Para quem não viveu os anos 1980, o Verão da Lata remete a uma viagem. Era setembro de 1987, transição ainda cheia de insegurança entre a ditadura e a democracia, quando 15 mil latas parecidas com as de leite em pó apareceram boiando nas praias de São Paulo ao Rio Grande do Sul. Dentro, havia a melhor erva que já havia passado pelo País.
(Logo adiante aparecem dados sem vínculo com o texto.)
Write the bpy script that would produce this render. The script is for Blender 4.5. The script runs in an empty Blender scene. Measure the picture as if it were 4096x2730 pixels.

Ninguém sabia a origem, mas pescar uma lata virou o maior barato da temporada. Só um tempo depois é que veio à tona o caso do navio Solana Star, que teve de se livrar de 22 toneladas de maconha para escapar do flagrante. O episódio, que mais parece papo de quem fumou demais, já virou livro e, agora, estampa a nova coleção da Perigo, batizada, claro, de #dalata.
Os dois prints principais criados pela designer Lucia Korany, de folha de maconha e cogumelo, são, por si só, irônicos, de tão fofos e divertidos. Eles decoram as peças sempre em linho, da cambraia ao mais encorpado, assinadas por Pedro Igor Alcântara e Leo Muqui, que chegam este mês às araras. Um certo deboche torna deliciosa a atmosfera da marca. Começando pela escolha do tecido. O olhar da dupla, street com reforço sportswear, confere a ele uma leveza original sem perder o “status de adulto”. É assim que o material deixa para trás modelagens formais para dar forma a tops, t-shirts e tracksuits. Os prints dão conta do restante.
Tem tudo a ver com a galera jovem do Rio de Janeiro, onde a marca foi criada no ano passado, sem nenhuma pretensão de virar um business de moda. Mas virou. “Mesmo pequena, já passava a imagem de algo maior”, conta o produtor cultural Pedro Igor, que ainda está se acostumando com a boa maré. “Ainda tenho um pouco de resistência, mas a repercussão está boa”, diz ele, que cuida do marketing e do branding – também é sócio de Malu Barretto na Agência Arara –, enquanto Leo comanda o estilo. “Mas a gente faz tudo muito junto. Eu crio o conceito, desenvolvo as imagens de referência. Ele pesquisa, experimenta as modelagens”, explica Pedro Igor, cujo apelido, Perigo, aglutinação de seu nome, agora virou marca.
Tudo começou com um jogging de linho que ele encomendou para o amigo. “Queria algo urbano e descontraído, sem ser ‘pé na areia’”, recorda. Da peça, veio a coleção #zero, que fez o projeto circular de boca em boca, e abriu espaço para a #altomar e #cerrado, com criações masculinas e femininas, sendo muitas delas com pegada sem gênero e despreocupadas em relação a tendências, que estão disponíveis na Dona Coisa, no Rio, e na Pinga, em São Paulo, além do Shop2gether. “São peças que a gente gostaria de ter no armário”, analisa Pedro Igor.
Com cerca de mil itens produzidos a cada coleção, a Perigo tem status de ateliê e faz parte de uma geração de marcas cariocas criadas por designers que faz moda centrada no lifestyle da cidade, que é diretamente impactado pela praia, mas não se limita a ela. O componente urbano é forte e há uma bossa que embala tudo.
“É um universo novo. Brinco que se trata de um grupo de resistência, que ainda consegue produzir aqui, porque está difícil. É muito bacana ver essa cena criativa, que emprega pessoas, acontecendo”, diz ele, que trocou São Paulo pelo Rio de Janeiro há oito anos, em busca da leveza que hoje a cidade teima em não perder. É nessa jornada que ele marca a paisagem, relembrando um dos episódios mais pitorescos dos verões cariocas.